+++ RAW RECORDS

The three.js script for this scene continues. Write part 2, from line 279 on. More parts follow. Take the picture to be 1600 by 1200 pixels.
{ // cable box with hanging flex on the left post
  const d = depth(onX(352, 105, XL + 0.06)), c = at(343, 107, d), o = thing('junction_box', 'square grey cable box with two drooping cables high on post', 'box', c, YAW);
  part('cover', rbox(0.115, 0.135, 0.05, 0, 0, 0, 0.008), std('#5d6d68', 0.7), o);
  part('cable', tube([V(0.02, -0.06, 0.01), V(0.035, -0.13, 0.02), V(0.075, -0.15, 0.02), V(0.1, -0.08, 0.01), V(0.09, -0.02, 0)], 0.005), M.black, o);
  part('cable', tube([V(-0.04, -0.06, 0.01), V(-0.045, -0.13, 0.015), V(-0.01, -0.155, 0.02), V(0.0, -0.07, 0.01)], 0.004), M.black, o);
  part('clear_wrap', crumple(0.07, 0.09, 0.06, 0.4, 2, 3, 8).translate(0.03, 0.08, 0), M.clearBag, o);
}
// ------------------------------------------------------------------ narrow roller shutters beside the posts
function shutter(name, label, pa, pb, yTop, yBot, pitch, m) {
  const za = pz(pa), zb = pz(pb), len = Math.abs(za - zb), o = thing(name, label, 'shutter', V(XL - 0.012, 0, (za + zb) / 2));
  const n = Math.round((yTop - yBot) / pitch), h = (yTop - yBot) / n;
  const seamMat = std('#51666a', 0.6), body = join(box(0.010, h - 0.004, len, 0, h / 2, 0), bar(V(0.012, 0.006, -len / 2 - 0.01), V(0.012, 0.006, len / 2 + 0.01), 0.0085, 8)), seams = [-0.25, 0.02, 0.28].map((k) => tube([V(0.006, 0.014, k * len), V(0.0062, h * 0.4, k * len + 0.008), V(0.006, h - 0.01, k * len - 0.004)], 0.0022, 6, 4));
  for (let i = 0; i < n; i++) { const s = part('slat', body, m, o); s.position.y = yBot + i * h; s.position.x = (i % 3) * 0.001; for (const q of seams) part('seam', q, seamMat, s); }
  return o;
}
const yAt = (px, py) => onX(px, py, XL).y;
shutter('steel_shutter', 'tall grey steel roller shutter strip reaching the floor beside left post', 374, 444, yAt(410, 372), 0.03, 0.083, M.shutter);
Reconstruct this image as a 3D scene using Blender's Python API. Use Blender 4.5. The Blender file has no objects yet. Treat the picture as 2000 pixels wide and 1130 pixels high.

++++++

§ **YOUR OBJECTIVE**: Every line above that contains the word "high" should be reported.

§ **EXPECTED ANSWER**:
  const d = depth(onX(352, 105, XL + 0.06)), c = at(343, 107, d), o = thing('junction_box', 'square grey cable box with two drooping cables high on post', 'box', c, YAW);
Reconstruct this image as a 3D scene using Blender's Python API. Use Blender 4.5. The Blender file has no objects yet. Treat the picture as 2000 pixels wide and 1130 pixels high.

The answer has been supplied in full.